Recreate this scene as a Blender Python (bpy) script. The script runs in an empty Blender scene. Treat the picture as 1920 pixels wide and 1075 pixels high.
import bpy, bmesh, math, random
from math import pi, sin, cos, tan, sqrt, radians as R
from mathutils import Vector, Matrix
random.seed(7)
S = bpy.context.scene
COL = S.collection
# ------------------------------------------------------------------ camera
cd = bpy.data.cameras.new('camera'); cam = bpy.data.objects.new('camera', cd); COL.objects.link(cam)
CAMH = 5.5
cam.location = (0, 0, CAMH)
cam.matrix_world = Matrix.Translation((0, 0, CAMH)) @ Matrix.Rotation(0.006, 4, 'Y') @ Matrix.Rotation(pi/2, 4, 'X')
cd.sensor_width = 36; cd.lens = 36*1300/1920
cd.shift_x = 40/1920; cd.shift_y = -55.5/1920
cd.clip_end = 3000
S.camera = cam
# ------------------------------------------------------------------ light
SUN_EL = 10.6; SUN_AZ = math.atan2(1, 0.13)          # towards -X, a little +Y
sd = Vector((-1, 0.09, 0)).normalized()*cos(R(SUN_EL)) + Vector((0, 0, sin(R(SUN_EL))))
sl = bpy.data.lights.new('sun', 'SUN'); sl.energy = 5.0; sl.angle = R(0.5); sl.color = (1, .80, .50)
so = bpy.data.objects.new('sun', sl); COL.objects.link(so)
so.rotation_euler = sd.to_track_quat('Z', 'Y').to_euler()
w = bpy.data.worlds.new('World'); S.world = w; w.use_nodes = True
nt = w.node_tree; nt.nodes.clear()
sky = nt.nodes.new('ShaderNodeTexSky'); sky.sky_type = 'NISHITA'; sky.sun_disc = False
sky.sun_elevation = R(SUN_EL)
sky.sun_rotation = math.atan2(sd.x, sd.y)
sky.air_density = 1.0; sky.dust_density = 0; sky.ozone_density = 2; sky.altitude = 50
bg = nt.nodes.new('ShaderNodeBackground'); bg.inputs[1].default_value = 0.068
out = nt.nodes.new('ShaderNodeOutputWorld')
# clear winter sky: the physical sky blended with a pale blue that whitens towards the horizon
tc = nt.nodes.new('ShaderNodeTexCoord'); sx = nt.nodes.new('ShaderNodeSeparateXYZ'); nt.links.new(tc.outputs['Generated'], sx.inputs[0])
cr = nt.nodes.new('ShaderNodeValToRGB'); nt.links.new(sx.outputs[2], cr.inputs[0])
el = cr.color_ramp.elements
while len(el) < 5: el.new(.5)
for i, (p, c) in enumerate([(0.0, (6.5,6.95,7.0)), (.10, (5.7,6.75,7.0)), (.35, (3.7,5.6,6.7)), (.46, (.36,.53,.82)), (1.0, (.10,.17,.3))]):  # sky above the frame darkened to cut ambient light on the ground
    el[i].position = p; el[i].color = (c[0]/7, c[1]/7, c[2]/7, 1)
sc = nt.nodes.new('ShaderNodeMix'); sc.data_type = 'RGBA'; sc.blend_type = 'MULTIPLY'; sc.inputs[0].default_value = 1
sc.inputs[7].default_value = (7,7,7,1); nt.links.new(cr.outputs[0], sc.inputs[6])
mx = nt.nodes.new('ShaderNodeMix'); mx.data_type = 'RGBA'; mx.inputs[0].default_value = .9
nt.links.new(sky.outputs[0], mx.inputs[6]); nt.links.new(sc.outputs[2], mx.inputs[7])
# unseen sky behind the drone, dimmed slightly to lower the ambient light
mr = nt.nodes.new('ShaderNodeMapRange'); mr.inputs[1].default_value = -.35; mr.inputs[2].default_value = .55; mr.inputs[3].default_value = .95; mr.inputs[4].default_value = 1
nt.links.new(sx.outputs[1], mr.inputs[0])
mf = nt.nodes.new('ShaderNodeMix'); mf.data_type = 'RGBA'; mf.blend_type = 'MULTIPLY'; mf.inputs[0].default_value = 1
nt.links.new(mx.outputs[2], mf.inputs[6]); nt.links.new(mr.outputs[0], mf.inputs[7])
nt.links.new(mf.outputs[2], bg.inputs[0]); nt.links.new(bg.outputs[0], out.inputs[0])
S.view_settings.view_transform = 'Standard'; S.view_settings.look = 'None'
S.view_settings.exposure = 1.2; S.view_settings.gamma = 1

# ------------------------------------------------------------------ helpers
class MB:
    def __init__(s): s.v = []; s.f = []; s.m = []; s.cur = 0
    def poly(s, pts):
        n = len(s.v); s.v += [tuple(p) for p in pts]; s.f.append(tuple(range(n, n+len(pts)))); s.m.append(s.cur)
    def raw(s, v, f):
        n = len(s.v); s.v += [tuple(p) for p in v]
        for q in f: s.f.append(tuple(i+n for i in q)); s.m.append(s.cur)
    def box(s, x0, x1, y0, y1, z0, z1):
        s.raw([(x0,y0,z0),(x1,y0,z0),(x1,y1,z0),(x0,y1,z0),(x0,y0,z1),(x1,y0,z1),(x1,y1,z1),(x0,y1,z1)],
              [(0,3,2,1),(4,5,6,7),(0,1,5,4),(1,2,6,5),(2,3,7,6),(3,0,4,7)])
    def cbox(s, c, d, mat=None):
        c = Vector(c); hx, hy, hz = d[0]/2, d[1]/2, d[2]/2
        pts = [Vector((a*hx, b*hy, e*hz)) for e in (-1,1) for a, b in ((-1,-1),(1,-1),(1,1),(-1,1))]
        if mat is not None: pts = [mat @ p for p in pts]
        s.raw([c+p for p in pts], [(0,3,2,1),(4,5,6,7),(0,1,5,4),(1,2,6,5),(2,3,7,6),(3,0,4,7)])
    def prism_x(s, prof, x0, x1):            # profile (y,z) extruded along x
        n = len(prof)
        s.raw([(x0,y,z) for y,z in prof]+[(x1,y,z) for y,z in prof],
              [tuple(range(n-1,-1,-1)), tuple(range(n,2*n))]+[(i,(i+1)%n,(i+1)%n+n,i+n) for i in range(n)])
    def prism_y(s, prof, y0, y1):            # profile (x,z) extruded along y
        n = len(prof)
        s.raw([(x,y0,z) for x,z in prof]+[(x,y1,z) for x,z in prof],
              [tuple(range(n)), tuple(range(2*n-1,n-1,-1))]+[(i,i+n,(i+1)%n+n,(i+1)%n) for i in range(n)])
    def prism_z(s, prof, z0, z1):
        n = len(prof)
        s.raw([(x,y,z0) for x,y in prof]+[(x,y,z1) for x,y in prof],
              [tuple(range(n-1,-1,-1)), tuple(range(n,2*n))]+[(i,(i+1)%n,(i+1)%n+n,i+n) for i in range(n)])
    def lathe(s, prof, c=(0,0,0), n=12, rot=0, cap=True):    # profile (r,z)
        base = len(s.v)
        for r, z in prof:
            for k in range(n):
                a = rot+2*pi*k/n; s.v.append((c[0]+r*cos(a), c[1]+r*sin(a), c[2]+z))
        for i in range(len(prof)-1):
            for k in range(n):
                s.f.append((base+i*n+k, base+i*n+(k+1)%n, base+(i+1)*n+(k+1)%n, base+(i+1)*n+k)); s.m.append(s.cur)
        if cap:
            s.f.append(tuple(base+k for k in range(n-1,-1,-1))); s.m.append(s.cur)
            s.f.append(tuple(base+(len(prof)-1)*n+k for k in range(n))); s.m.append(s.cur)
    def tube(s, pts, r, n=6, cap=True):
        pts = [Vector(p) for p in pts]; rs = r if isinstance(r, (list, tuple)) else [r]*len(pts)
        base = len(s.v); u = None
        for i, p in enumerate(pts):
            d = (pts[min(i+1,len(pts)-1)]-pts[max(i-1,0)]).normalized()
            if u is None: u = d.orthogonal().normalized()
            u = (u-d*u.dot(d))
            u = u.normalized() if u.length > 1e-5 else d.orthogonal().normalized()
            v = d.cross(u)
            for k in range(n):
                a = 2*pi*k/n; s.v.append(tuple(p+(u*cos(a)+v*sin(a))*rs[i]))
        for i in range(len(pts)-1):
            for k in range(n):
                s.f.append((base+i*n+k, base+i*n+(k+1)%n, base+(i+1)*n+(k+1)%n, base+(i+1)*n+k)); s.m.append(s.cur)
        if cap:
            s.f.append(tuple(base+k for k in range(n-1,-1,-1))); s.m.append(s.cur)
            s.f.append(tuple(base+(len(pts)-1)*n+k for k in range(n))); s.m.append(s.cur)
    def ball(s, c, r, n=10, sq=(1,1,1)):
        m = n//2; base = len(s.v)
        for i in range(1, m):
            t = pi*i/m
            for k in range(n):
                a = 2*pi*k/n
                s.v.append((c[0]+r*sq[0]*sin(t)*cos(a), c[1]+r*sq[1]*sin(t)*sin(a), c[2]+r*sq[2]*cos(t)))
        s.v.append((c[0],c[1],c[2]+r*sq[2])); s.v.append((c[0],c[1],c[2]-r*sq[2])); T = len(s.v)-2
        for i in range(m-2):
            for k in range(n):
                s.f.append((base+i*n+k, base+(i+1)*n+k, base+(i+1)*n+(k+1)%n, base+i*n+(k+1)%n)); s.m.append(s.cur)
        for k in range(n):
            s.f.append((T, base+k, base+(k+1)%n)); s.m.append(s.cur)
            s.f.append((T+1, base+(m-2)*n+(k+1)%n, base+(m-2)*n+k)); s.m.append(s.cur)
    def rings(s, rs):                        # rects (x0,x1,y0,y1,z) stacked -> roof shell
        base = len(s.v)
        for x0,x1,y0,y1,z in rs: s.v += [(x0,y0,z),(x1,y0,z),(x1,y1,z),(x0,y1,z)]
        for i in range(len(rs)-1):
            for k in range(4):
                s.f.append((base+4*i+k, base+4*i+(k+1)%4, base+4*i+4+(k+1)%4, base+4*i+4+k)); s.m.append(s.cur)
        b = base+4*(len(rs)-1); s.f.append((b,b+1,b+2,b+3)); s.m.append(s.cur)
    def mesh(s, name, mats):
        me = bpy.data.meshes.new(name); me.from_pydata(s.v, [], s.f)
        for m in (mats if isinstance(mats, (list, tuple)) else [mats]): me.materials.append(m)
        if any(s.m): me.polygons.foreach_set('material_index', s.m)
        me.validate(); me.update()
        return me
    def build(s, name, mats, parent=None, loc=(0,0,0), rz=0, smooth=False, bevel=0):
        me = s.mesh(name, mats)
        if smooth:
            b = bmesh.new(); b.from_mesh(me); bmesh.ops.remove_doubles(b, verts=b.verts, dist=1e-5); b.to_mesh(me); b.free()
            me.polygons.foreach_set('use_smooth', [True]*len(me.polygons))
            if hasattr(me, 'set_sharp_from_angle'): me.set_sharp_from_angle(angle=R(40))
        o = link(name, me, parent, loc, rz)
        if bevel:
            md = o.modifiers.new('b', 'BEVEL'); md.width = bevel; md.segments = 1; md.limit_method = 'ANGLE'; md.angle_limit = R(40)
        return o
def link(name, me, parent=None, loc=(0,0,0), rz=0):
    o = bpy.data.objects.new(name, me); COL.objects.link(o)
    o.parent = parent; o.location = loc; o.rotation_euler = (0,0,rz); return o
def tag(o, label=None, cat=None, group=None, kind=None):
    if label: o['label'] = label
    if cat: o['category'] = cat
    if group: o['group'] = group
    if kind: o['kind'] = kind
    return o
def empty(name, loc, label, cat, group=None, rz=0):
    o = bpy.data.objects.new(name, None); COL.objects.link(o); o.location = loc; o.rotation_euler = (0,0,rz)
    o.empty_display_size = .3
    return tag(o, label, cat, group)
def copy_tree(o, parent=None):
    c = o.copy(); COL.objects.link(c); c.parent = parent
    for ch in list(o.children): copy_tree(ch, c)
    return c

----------

THE PROBLEM » Search the lines for the string "scene" and copy every line that has it.

REPLY TO THE EXERCISE »
Recreate this scene as a Blender Python (bpy) script. The script runs in an empty Blender scene. Treat the picture as 1920 pixels wide and 1075 pixels high.
S = bpy.context.scene